I've recently started the next level, and found myself in some overwhelm, which is ok, it's hard at times but there's growth too. But add to this, ending a relationship I had with this amazing woman I've gotten to know over the course of about 5 years, and fell madly in love with, so it's been a bit tough. The funny thing about this woman is that just as I feel I'm getting past the pain, something pulls me back, again and again. A mutual friend is trying to get us together again but I'm resisting because I know what will happen, I'll fall for her games again and get hurt, so no more.
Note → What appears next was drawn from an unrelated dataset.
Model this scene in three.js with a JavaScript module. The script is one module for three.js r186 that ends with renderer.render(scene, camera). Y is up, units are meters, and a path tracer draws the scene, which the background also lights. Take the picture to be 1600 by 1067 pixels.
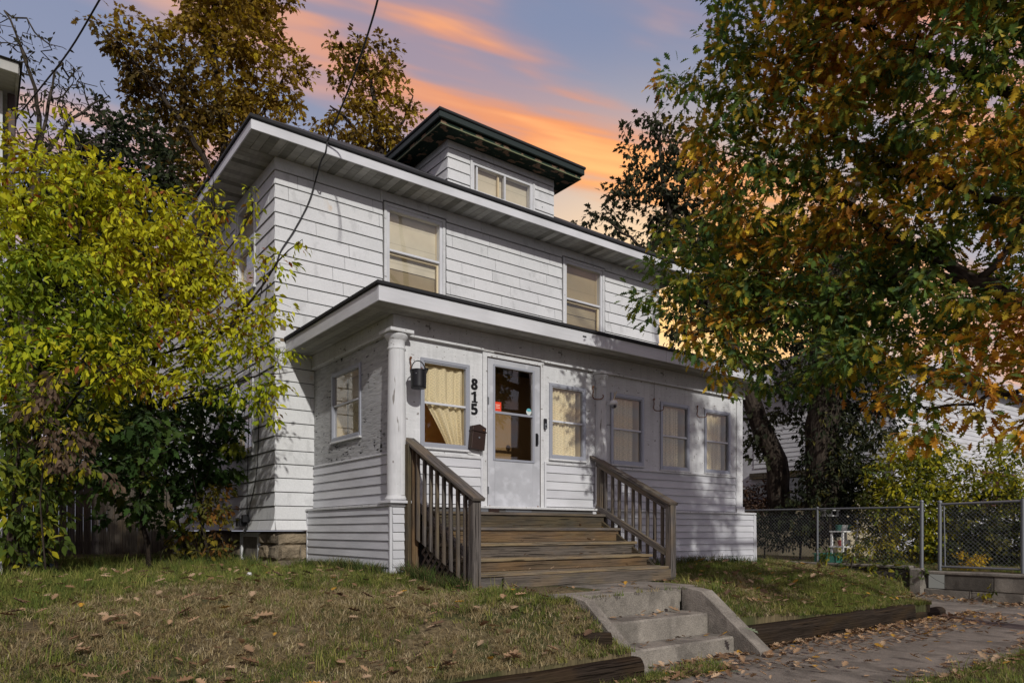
import * as THREE from 'three';
import { mergeGeometries, mergeVertices } from 'three/addons/utils/BufferGeometryUtils.js';
import { TextGeometry } from 'three/addons/geometries/TextGeometry.js';
import { FontLoader } from 'three/addons/loaders/FontLoader.js';

// ───────────────────────── camera, sky, sun, exposure ─────────────────────────
const scene = new THREE.Scene();
const FPX = 1114;                                             // focal length in pixels of the 1600 px wide photograph
const camera = new THREE.PerspectiveCamera(2 * Math.atan(533.5 / FPX) * 180 / Math.PI, 1.5, 0.1, 900);
const FWD = new THREE.Vector3(0.604, 0, -0.797).normalize(), RGT = new THREE.Vector3(-FWD.z, 0, FWD.x);
camera.position.set(0, 0, 0);                                 // y = 0 is eye level, 1.27 m above the pavement
camera.lookAt(FWD);
camera.setViewOffset(1600, 1067, 0, -296.5, 1600, 1067);      // rising front: verticals stay vertical
const renderer = new THREE.WebGLRenderer();
renderer.toneMapping = THREE.LinearToneMapping;
renderer.toneMappingExposure = 1.14;
renderer.shadowMap.enabled = true;

const SUN = new THREE.Vector3(-0.27, 0.56, 1).normalize();
const sun = new THREE.DirectionalLight(new THREE.Color(1, 0.975, 0.92), 2.3);
sun.position.copy(SUN).multiplyScalar(60).add(new THREE.Vector3(7, 0, -9));
sun.target.position.set(7, 0, -9); scene.add(sun, sun.target);
sun.castShadow = true; sun.shadow.radius = 2.2; sun.shadow.mapSize.set(4096, 4096);
Object.assign(sun.shadow.camera, { left: -25, right: 25, top: 25, bottom: -25, near: 1, far: 140 });
const SKY_STRENGTH = 1.2;

// ───────────────────────── random numbers and noise ─────────────────────────
function rng(seed) { let s = seed >>> 0; return () => { s = (s + 0x6d2b79f5) >>> 0; let t = Math.imul(s ^ (s >>> 15), 1 | s); t = (t + Math.imul(t ^ (t >>> 7), 61 | t)) ^ t; return ((t ^ (t >>> 14)) >>> 0) / 4294967296; }; }
const LAT = new Float32Array(65536); { const r = rng(77); for (let i = 0; i < 65536; i++) LAT[i] = r(); }
const clamp = THREE.MathUtils.clamp, lerp = THREE.MathUtils.lerp;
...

To be honest every fibre of my being is saying go back, it'll be differant, but no, some things just don't change.
All this got me thinking about my stuff, about people, about life. We go through life just following impulses, instincts, desires, needs. We're drawn to do things, be a certain way, think a certain way, why? most of the time we have no idea, we just do.
Sometimes life is like a merry-go-round, we get on and go round and round, only momentarily pauseing to catch our breath and then off again, round and round we go.
It's in that all too breif pause that we can get off the ride and stop going around, getting nowhere. Stop and ask ourselves why?, what's the point?, constantly repeating the same scenarios, the same mind games we all play, the same pain we put ourselves and others through.
It feels like trying to stop a following river with our hands and body, impossible, but with appropriate materials it can be done, one step at a time.
Same with lifes merry-go-round, it can be stopped, one ride at a time. The funny thing though, life and desires can put you to sleep so quickly, before you know it you're going round again. Every thing in you is saying do it, but a tiny voice, barely heard is saying no, stop, think.
Anyway I'm off the ride, I've run out of cash lol.